Stored entries:

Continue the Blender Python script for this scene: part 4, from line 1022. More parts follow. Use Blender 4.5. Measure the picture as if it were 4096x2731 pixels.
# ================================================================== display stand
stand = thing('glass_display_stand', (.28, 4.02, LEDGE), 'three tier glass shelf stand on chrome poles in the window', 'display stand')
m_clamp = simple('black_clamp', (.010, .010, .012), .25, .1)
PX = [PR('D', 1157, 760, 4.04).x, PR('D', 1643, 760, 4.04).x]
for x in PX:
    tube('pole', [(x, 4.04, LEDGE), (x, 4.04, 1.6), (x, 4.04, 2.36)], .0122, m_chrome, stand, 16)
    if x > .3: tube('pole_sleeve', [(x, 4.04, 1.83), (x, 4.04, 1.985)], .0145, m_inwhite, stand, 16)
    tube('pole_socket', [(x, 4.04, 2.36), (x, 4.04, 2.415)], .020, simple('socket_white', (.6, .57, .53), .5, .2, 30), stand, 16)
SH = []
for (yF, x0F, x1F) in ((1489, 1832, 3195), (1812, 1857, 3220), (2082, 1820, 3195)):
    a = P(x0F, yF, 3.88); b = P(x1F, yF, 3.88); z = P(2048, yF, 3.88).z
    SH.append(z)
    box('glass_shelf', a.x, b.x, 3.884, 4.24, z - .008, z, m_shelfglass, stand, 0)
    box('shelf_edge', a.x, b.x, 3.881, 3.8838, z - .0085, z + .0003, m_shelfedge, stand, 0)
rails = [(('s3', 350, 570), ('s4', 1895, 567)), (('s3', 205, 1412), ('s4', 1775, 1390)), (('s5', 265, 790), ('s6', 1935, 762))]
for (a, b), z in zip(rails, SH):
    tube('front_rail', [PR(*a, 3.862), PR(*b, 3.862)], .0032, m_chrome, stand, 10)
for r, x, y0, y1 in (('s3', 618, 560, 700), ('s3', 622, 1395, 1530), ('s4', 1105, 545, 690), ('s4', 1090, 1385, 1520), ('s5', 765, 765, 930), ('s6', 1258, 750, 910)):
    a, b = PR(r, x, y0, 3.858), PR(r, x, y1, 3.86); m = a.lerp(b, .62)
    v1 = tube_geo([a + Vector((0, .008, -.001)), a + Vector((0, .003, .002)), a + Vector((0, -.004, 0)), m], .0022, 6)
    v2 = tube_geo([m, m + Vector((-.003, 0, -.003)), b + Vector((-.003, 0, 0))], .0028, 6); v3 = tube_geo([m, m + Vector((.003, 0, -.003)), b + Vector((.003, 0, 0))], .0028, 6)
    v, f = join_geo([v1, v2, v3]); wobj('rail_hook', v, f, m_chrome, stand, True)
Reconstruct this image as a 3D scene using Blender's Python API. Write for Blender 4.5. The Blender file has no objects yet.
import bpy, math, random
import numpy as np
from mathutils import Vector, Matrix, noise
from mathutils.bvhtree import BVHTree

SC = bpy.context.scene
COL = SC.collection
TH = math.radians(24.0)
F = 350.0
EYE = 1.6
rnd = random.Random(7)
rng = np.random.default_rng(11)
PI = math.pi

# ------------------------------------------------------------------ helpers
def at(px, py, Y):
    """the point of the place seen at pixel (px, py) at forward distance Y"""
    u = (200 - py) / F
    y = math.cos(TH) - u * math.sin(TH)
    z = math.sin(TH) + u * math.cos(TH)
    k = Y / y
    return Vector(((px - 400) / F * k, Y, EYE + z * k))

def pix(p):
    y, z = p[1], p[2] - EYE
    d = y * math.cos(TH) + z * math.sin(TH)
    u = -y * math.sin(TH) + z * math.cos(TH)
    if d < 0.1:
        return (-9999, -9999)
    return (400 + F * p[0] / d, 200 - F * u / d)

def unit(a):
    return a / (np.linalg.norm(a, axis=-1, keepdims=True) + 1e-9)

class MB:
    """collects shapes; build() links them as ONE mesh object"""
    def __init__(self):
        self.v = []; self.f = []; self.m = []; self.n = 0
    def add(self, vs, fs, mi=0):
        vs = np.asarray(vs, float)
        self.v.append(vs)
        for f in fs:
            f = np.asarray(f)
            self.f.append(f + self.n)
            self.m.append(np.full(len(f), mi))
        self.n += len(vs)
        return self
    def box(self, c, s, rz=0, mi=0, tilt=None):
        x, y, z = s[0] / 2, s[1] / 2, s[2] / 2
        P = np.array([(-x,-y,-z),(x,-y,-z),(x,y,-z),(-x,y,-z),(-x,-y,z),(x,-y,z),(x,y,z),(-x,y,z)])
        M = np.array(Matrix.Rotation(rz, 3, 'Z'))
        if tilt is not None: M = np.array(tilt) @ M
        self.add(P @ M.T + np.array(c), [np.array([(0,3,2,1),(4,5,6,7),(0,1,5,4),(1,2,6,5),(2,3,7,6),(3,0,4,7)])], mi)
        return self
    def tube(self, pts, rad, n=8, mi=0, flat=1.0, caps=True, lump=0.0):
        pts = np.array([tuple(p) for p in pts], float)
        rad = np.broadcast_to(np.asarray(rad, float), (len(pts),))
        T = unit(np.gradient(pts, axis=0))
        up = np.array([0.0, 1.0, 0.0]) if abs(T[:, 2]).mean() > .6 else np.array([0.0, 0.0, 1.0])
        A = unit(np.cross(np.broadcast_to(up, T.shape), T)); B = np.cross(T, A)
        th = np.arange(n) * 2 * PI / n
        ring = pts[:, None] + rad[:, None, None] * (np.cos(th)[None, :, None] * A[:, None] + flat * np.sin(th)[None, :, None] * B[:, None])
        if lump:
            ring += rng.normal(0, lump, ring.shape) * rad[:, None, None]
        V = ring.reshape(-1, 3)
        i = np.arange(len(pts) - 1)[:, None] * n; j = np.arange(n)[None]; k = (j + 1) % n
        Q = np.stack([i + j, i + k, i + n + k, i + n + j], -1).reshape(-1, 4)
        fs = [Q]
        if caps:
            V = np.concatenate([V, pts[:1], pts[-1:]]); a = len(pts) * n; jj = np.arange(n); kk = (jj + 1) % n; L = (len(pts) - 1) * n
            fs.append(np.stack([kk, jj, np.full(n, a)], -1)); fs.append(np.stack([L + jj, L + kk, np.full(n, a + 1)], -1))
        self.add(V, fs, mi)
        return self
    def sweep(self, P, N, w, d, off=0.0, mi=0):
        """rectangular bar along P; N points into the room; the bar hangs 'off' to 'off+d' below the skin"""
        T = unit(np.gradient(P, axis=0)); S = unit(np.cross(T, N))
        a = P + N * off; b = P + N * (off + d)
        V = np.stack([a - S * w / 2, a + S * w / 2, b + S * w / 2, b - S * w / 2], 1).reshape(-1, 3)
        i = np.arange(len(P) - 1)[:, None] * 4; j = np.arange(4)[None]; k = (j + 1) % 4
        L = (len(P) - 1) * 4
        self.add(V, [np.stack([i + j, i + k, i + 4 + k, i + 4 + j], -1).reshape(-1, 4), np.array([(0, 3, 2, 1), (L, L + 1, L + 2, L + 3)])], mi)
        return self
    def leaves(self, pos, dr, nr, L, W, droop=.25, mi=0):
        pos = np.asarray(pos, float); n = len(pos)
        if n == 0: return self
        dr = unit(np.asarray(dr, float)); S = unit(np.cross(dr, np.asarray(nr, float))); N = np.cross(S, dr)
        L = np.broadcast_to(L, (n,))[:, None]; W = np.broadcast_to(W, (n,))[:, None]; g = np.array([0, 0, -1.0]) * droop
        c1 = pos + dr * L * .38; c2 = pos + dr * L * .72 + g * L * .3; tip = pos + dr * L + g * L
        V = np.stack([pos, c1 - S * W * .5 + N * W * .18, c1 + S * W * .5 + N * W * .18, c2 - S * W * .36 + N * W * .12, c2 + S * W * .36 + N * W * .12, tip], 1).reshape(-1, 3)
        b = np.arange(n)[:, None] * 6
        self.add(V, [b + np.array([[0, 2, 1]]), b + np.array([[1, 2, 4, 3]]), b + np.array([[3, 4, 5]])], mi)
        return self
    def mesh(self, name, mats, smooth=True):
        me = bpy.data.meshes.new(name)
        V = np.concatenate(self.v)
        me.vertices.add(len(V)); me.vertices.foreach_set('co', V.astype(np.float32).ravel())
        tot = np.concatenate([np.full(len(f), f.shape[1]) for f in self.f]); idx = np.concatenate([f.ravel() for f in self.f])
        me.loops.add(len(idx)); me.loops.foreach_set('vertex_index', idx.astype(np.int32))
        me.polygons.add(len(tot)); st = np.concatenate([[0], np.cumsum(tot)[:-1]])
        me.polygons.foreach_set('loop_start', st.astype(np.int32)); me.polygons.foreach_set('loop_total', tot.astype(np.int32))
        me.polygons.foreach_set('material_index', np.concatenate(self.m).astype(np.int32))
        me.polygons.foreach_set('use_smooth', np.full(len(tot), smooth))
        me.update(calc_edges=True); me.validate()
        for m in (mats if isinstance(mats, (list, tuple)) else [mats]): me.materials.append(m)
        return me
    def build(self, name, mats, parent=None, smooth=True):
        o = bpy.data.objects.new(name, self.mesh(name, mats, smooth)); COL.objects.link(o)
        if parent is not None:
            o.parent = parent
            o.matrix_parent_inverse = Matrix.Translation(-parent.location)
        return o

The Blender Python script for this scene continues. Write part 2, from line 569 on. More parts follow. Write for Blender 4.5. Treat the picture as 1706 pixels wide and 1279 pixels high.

§ What the exercise asks: Repeat word for word the lines from the line with "Reconstruct this image" to the line with "PI = math.pi", both lines included.

§ Answer to the problem:
Reconstruct this image as a 3D scene using Blender's Python API. Write for Blender 4.5. The Blender file has no objects yet.
import bpy, math, random
import numpy as np
from mathutils import Vector, Matrix, noise
from mathutils.bvhtree import BVHTree

SC = bpy.context.scene
COL = SC.collection
TH = math.radians(24.0)
F = 350.0
EYE = 1.6
rnd = random.Random(7)
rng = np.random.default_rng(11)
PI = math.pi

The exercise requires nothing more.